Art in America,  Jan, 2002  by Joe Fyfe

These gummy, pearlescent paintings, all untitled and all from 2001, were done by a Los Angeles native returning to painting after a 25-year absence. As the story goes, Albert Contreras was absorbing Goya and Velazquez in Madrid during the 1950s, then spied a Swedish woman and ended up spending 10 years in Stockholm. He showed in the galleries there throughout the 1960s; his work from that time is in virtually every Swedish museum.

By 1972, he had returned to Los Angeles and soon stopped painting, as he had pursued a reductive idiom until his work literally disappeared. But Contreras kept up with art during his long hiatus. He resumed painting in 1997, but his recent work appears to have picked up at a stylistic moment in the now very cool 1970s. All the concerns of painting from that time are in evidence: the grid, thick paint, lyricism, the "decorative" and iridescent acrylic. Contreras's own eccentric vitality is bound up in that style, along with a more contemporary tendency toward synthetic color and the allure of semitransparent plastic.
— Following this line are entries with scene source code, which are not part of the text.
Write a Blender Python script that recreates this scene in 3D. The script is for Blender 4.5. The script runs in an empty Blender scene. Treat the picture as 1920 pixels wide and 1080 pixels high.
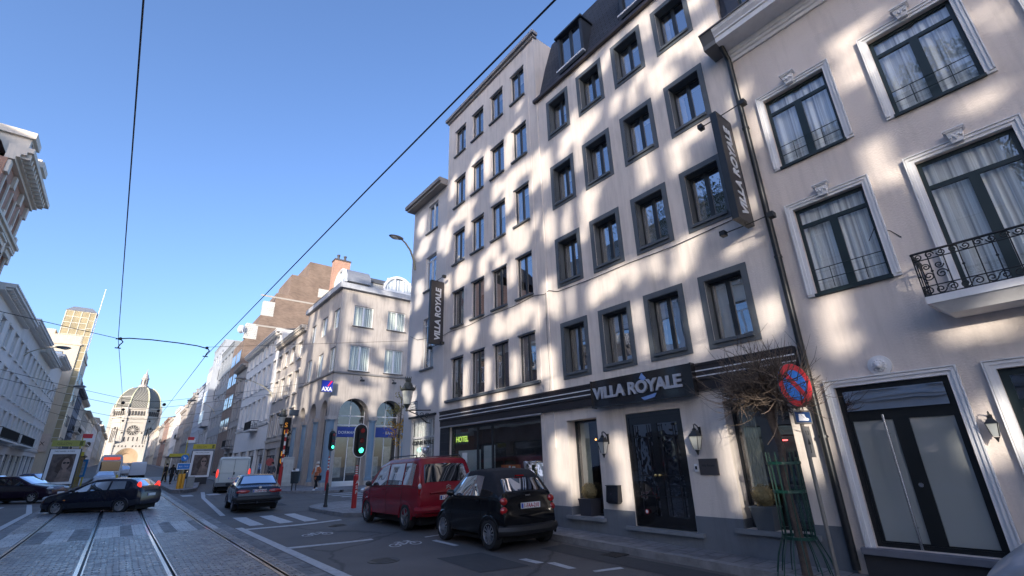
import bpy, math, random
from math import sin, cos, pi, radians, sqrt, atan2
from mathutils import Vector, Matrix, noise as mnoise

SC = bpy.context.scene
COL = SC.collection
random.seed(7)

# ------------------------------------------------------------------ camera
CAMZ, PITCH, ROLL, YAW = 1.7, 0.3606818, -0.0274525, 0.6816551
_f = Vector((sin(YAW) * cos(PITCH), cos(YAW) * cos(PITCH), sin(PITCH)))
_r = Vector((cos(YAW), -sin(YAW), 0)); _u = _r.cross(_f)
_R = _r * cos(ROLL) + _u * sin(ROLL); _U = -_r * sin(ROLL) + _u * cos(ROLL)
cam = bpy.data.cameras.new('camera'); camo = bpy.data.objects.new('camera', cam); COL.objects.link(camo)
camo.matrix_world = Matrix(((_R.x, _U.x, -_f.x, 0), (_R.y, _U.y, -_f.y, 0), (_R.z, _U.z, -_f.z, CAMZ), (0, 0, 0, 1)))
cam.sensor_width = 36; cam.lens = 863.631 / 1920 * 36; cam.clip_start = 0.05; cam.clip_end = 6000
SC.camera = camo

# ------------------------------------------------------------------ sky, sun, exposure
SUN = Vector((-1, -1, 0.27)).normalized()
EL = math.asin(SUN.z)
w = bpy.data.worlds.new('World'); SC.world = w; w.use_nodes = True
nt = w.node_tree; bg = nt.nodes['Background']
sky = nt.nodes.new('ShaderNodeTexSky'); sky.sky_type = 'NISHITA'; sky.sun_disc = False
sky.sun_elevation = radians(15); sky.sun_rotation = radians(225)
sky.air_density = 1.0; sky.dust_density = 2.2; sky.ozone_density = 4.0; sky.altitude = 50
tn = nt.nodes.new('ShaderNodeMix'); tn.data_type = 'RGBA'; tn.blend_type = 'MULTIPLY'; tn.inputs[0].default_value = 1; tn.inputs[7].default_value = (.89, .86, .94, 1)
nt.links.new(sky.outputs[0], tn.inputs[6]); nt.links.new(tn.outputs[2], bg.inputs[0]); bg.inputs[1].default_value = 0.15
sl = bpy.data.lights.new('sun', 'SUN'); sl.energy = 2.4; sl.angle = radians(0.6); sl.color = (1, 0.91, 0.79)
so = bpy.data.objects.new('sun', sl); COL.objects.link(so)
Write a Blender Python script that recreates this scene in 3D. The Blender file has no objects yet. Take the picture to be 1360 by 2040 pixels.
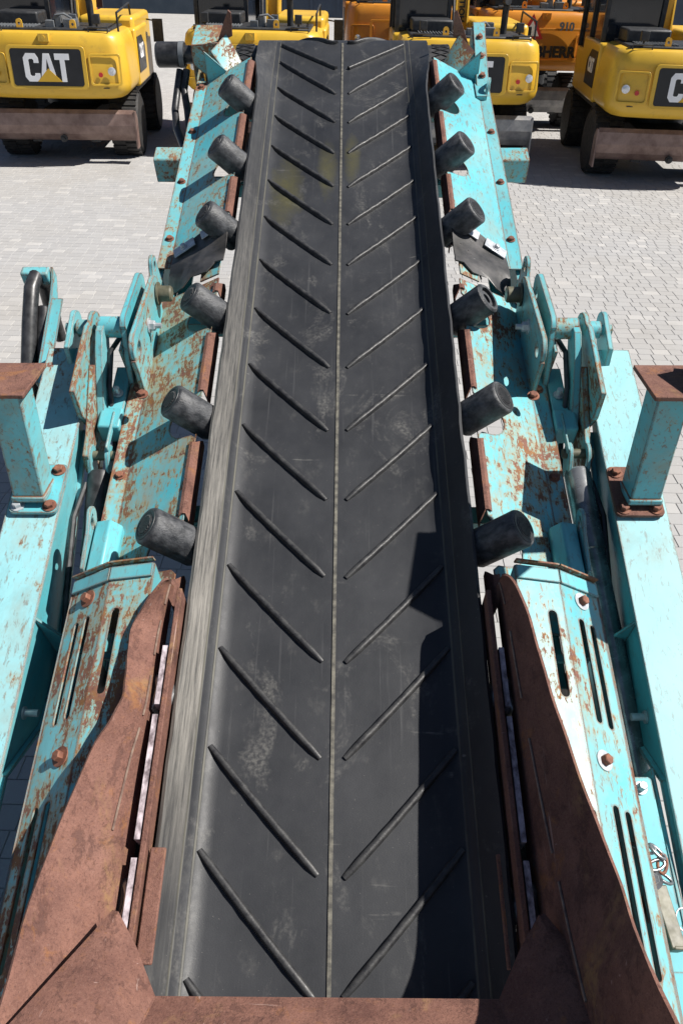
import bpy, bmesh, math, random
from mathutils import Vector, Matrix, geometry
random.seed(7)
R = math.radians
scene = bpy.context.scene
COL = scene.collection

# ------------------------------------------------------------------ camera, sky, sun, exposure
PITCH, ROLL, YAW = math.atan(1122 / 1600), R(1.5), R(.48)
CAM = Vector((.04, 0, 3.2))
def basis(roll):
    rz = Matrix.Rotation(YAW, 3, 'Z')
    r = rz @ Vector((1, 0, 0)); u = rz @ Vector((0, math.sin(PITCH), math.cos(PITCH)))
    f = rz @ Vector((0, math.cos(PITCH), -math.sin(PITCH)))
    r2 = r * math.cos(roll) + u * math.sin(roll); u2 = u * math.cos(roll) - r * math.sin(roll)
    return Matrix((r2, u2, f)).transposed()
B0, B1 = basis(0), basis(ROLL)
TILT = B1 @ B0.transposed()            # the machine stands 1.5 degrees out of level with the yard
cam = bpy.data.cameras.new('camera'); camo = bpy.data.objects.new('camera', cam); COL.objects.link(camo)
cam.sensor_fit = 'VERTICAL'; cam.sensor_height = 36; cam.lens = 1600 / 2040 * 36
cam.clip_start = .02; cam.clip_end = 500
camo.matrix_world = Matrix.Translation(CAM) @ Matrix((B1.col[0], B1.col[1], -B1.col[2])).transposed().to_4x4()
scene.camera = camo
SUN = Vector((.61, -.01, .785)).normalized()
world = bpy.data.worlds.new('World'); scene.world = world; world.use_nodes = True
wn = world.node_tree
sky = wn.nodes.new('ShaderNodeTexSky'); sky.sky_type = 'NISHITA'; sky.sun_disc = False; sky.air_density = .75; sky.dust_density = .4
sky.sun_elevation = math.asin(SUN.z); sky.sun_rotation = math.atan2(SUN.x, SUN.y)
wn.links.new(sky.outputs[0], wn.nodes['Background'].inputs[0]); wn.nodes['Background'].inputs[1].default_value = .05
sl = bpy.data.lights.new('sun', 'SUN'); sl.energy = 5.0; sl.angle = R(.5); sl.color = (1, .955, .89)
so = bpy.data.objects.new('sun', sl); COL.objects.link(so); so.rotation_euler = SUN.to_track_quat('Z', 'Y').to_euler()
so.location = (6, 0, 9)
vs = scene.view_settings; vs.view_transform = 'Standard'; vs.look = 'None'; vs.gamma = 1; vs.use_curve_mapping = False
vs.exposure = .6
scene.cycles.max_bounces = 5; scene.cycles.diffuse_bounces = 2; scene.cycles.glossy_bounces = 3

# conveyor frame: u to the right, v up along the belt, w out of the belt
AL, HGT = R(19.8), 2.38
M3 = TILT @ Matrix(((1, 0, 0), (0, math.cos(AL), math.sin(AL)), (0, -math.sin(AL), math.cos(AL)))).transposed()
P0 = CAM + TILT @ Vector((-.04, HGT * math.sin(AL), -HGT * math.cos(AL)))
UP = M3.transposed() @ Vector((0, 0, 1))          # true vertical in conveyor coordinates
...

The paintings are small, mostly 20 by 24 inches or 12 by 14 inches, and Contreras accentuates their objectness by using stretchers approximately 2 inches thick. The paint is bulked up with some clear additive and has palpable body (I thought of face cream or machine grease); precisely sliced dollops of it stick out from the surface like studs on an armored breastplate. A solid-color ground is applied--or more accurately, iced--with a spatula. Once the ground hardens, Contreras builds up a polychrome pattern of stripes, checkerboards, tilted Deco-ish plaids, diamond patterns or grids of tiny cubes. The eye is met by a topography of dimpled jujubes of paint regimented across shiny surfaces.
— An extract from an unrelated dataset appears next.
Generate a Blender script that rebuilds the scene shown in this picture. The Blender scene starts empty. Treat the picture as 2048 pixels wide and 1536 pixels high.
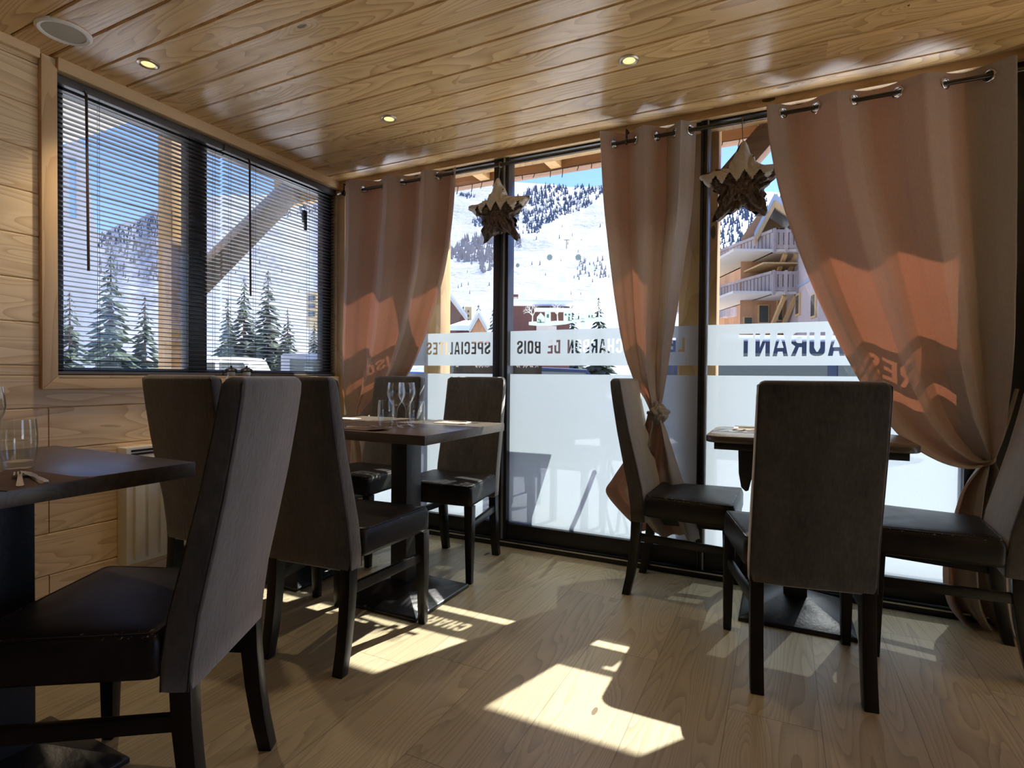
import bpy, math, random
from mathutils import Vector, Matrix, noise
PI = math.pi
rnd = random.Random(7)
S = bpy.context.scene
COL = S.collection

# ------------------------------------------------------------------ camera
F_PX, YAW, PITCH, ROLL = 1098.23, math.radians(26.118), math.radians(-.845), math.radians(.494)
CAM = Vector((0, 0, 1.0))
FW = Vector((-math.sin(YAW)*math.cos(PITCH), math.cos(YAW)*math.cos(PITCH), math.sin(PITCH)))
_r = Vector((math.cos(YAW), math.sin(YAW), 0)); _u = _r.cross(FW)
RT = _r*math.cos(ROLL) + _u*math.sin(ROLL)
UP = _u*math.cos(ROLL) - _r*math.sin(ROLL)
cam_d = bpy.data.cameras.new('camera'); cam = bpy.data.objects.new('camera', cam_d); COL.objects.link(cam)
cam_d.sensor_fit = 'HORIZONTAL'; cam_d.sensor_width = 36; cam_d.lens = 36*F_PX/2048
cam_d.clip_start = .02; cam_d.clip_end = 6000
M = Matrix((RT, UP, -FW)).transposed().to_4x4(); M.translation = CAM
cam.matrix_world = M
S.camera = cam

def ray(x, y): return RT*((x-1024)/F_PX) - UP*((y-768)/F_PX) + FW
def on_y(x, y, Y):
    d = ray(x, y); return CAM + d*(Y/d.y)
def on_x(x, y, X):
    d = ray(x, y); return CAM + d*(X/d.x)
def on_z(x, y, z):
    d = ray(x, y); return CAM + d*((z-1.0)/d.z)
def at(x, y, D): return CAM + ray(x, y)*D          # D = distance along the view axis

# ------------------------------------------------------------------ mesh helpers
class MB:
    def __init__(s): s.v = []; s.f = []
    def add(s, vs, fs):
        o = len(s.v); s.v += [tuple(p) for p in vs]; s.f += [tuple(i+o for i in f) for f in fs]; return s
    def box(s, x0, x1, y0, y1, z0, z1, m=None):
        vs = [Vector((x, y, z)) for z in (z0, z1) for y in (y0, y1) for x in (x0, x1)]
        if m: vs = [m @ p for p in vs]
        return s.add(vs, [(0,2,3,1),(4,5,7,6),(0,1,5,4),(2,6,7,3),(0,4,6,2),(1,3,7,5)])
    def rings(s, rs, cap=True, closed=False):
        n = len(rs[0]); vs = [p for r in rs for p in r]; fs = []
        m = len(rs)
        for i in range(m if closed else m-1):
            a = i*n; b = ((i+1) % m)*n
            for k in range(n): fs.append((a+k, a+(k+1) % n, b+(k+1) % n, b+k))
        if cap and not closed: fs += [tuple(range(n))[::-1], tuple(range((m-1)*n, m*n))]
        return s.add(vs, fs)
    def tube(s, pts, r, n=8, cap=True):
        pts = [Vector(p) for p in pts]; rs = []
        rr = r if isinstance(r, (list, tuple)) else [r]*len(pts)
        prev = None
        for i, p in enumerate(pts):
            t = (pts[min(i+1, len(pts)-1)] - pts[max(i-1, 0)]).normalized()
            if prev is None:
                a = t.cross(Vector((0, 0, 1)))
                if a.length < .05: a = t.cross(Vector((1, 0, 0)))
            else: a = prev - t*prev.dot(t)
            a.normalize(); b = t.cross(a); prev = a
            rs.append([p + (a*math.cos(2*PI*k/n) + b*math.sin(2*PI*k/n))*rr[i] for k in range(n)])
        return s.rings(rs, cap)
    def lathe(s, prof, c=(0, 0, 0), n=32, m=None):
        c = Vector(c); rs = []
        for r, z in prof:
            ring = [Vector((max(r, 1e-4)*math.cos(2*PI*k/n), max(r, 1e-4)*math.sin(2*PI*k/n), z)) for k in range(n)]
            rs.append([(m @ p if m else p) + c for p in ring])
        return s.rings(rs, True)
    def torus(s, c, ax, R, r, n=20, k=8):
        ax = Vector(ax).normalized(); a = ax.cross(Vector((0, 0, 1)))
        if a.length < .05: a = ax.cross(Vector((1, 0, 0)))
        a.normalize(); b = ax.cross(a); c = Vector(c); rs = []
        for i in range(n):
            d = a*math.cos(2*PI*i/n) + b*math.sin(2*PI*i/n)
            rs.append([c + d*(R + r*math.cos(2*PI*j/k)) + ax*(r*math.sin(2*PI*j/k)) for j in range(k)])
        return s.rings(rs, False, True)
    def bar(s, a, b, w, h, up=(0, 0, 1)):
        a = Vector(a); b = Vector(b); t = (b-a).normalized(); u = Vector(up)
        x = t.cross(u).normalized(); u = x.cross(t)
        q = [(-w/2, -h/2), (w/2, -h/2), (w/2, h/2), (-w/2, h/2)]
        return s.rings([[p + x*i + u*j for i, j in q] for p in (a, b)])
    def prism(s, poly, d):
        d = Vector(d); poly = [Vector(p) for p in poly]
        return s.rings([poly, [p+d for p in poly]])
    def build(s, name, mat, parent=None, smooth=35, bevel=0, seg=2):
        me = bpy.data.meshes.new(name); me.from_pydata(s.v, [], s.f); me.validate(); me.update()
        import bmesh
        bm = bmesh.new(); bm.from_mesh(me); bmesh.ops.recalc_face_normals(bm, faces=bm.faces)
        if bevel:
            es = [e for e in bm.edges if len(e.link_faces) == 2 and e.calc_face_angle() > .6]
            bmesh.ops.bevel(bm, geom=es, offset=bevel, segments=seg, profile=.6, affect='EDGES', clamp_overlap=True)
        bm.to_mesh(me); bm.free()
        if smooth:
            me.shade_smooth(); me.set_sharp_from_angle(angle=math.radians(smooth))
        o = bpy.data.objects.new(name, me); COL.objects.link(o)
        if mat: me.materials.append(mat)
        if parent: o.parent = parent
        return o

def tag(o, label=None, cat=None, group=None, kind=None):
    for k, v in (('label', label), ('category', cat), ('group', group), ('kind', kind)):
        if v: o[k] = v
    return o
def thing(name, label, cat, loc=(0, 0, 0), rz=0, group=None):
    o = bpy.data.objects.new(name, None); COL.objects.link(o); o.empty_display_size = .1
    o.location = loc; o.rotation_euler = (0, 0, rz)
    return tag(o, label, cat, group)
def dup(root, loc, rz=0, label=None, group=None, scale=1):
    r = root.copy(); COL.objects.link(r); r.location = loc; r.rotation_euler = (0, 0, rz); r.scale = (scale,)*3
    if label: r['label'] = label
    if group: r['group'] = group
    for ch in list(root.children):
        c = ch.copy(); COL.objects.link(c); c.parent = r
        for g in list(ch.children):
            d = g.copy(); COL.objects.link(d); d.parent = c
    return r
def struct(name, mb, mat, parent=None, **k):
    o = mb.build(name, mat, parent, **k)
    if parent is None: o['kind'] = 'structure'
    return o

# ------------------------------------------------------------------ material helpers
class NT:
    def __init__(s, name):
        s.m = bpy.data.materials.new(name); s.m.use_nodes = True; s.t = s.m.node_tree; s.t.nodes.clear()
        s.out = s.n('ShaderNodeOutputMaterial')
    def n(s, typ, ins=None, **props):
        nd = s.t.nodes.new(typ)
        for k, v in props.items(): setattr(nd, k, v)
        for k, v in (ins or {}).items(): s.set(nd.inputs[k], v)
        return nd
    def set(s, sock, v):
        if hasattr(v, 'is_output'): s.t.links.new(v, sock)
        elif isinstance(v, (tuple, list)) and len(v) == 3 and sock.type == 'RGBA': sock.default_value = (*v, 1)
        else: sock.default_value = v
    def math(s, op, a, b=0.0, c=None):
        ins = {0: a, 1: b}
        if c is not None: ins[2] = c
        return s.n('ShaderNodeMath', ins, operation=op).outputs[0]
    def mix(s, f, a, b, mode='MIX'):
        nd = s.n('ShaderNodeMix', data_type='RGBA', blend_type=mode)
        s.set(nd.inputs[0], f); s.set(nd.inputs[6], a); s.set(nd.inputs[7], b); return nd.outputs[2]
    def ramp(s, f, stops):
        nd = s.n('ShaderNodeValToRGB', {0: f}); e = nd.color_ramp.elements
        while len(e) < len(stops): e.new(.5)
        for i, (p, c) in enumerate(stops):
            e[i].position = p; e[i].color = (*c, 1) if len(c) == 3 else c
        return nd.outputs[0]
    def noise(s, vec, scale, detail=3, rough=.55, dist=0):
        return s.n('ShaderNodeTexNoise', {'Vector': vec, 'Scale': scale, 'Detail': detail, 'Roughness': rough, 'Distortion': dist}).outputs[0]
    def bsdf(s, **ins):
        return s.n('ShaderNodeBsdfPrincipled', {k.replace('_', ' '): v for k, v in ins.items()})
    def done(s, shader): s.t.links.new(shader, s.out.inputs[0]); return s.m

def plain(name, col, rough=.5, metal=0, noise_amt=.12, scale=30, bump=0, **kw):
    t = NT(name); co = t.n('ShaderNodeTexCoord').outputs['Object']
    f = t.noise(co, scale)
    c = t.mix(f, tuple(x*(1-noise_amt) for x in col), tuple(min(1, x*(1+noise_amt)) for x in col))
    ins = dict(Base_Color=c, Roughness=rough, Metallic=metal, **kw)
    if bump:
        ins['Normal'] = t.n('ShaderNodeBump', {'Height': f, 'Strength': bump, 'Distance': .01}).outputs[0]
    return t.done(t.bsdf(**ins).outputs[0])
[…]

Contreras is an endlessly seductive colorist. In one 12-by-14-inch painting, a luminous caramel-gold background supports a tiny gridded network of dullish, dental-silver cubes. Another version of the same pattern uses iridescent egg yolk with an aftershave ice blue. The largest painting in the show, a 24-by-36-inch work, features semitransparent rectangles of gelatinous burgundy that stand in rigid lines across a black, glossy ground. In several very recent paintings, Contreras abandons his two-step process and smears paint on like cream cheese, shaping poisonous mustards, jade greens and bronzes into a diamond grid of metallic colors in close tonal proximity. At first glance, because of the smaller scale of these works, one thinks of gift- box covers, candy or jewelry, but these paintings reveal a more pugnacious, dangerous charm, like a drugged gangster, giddy with pleasure.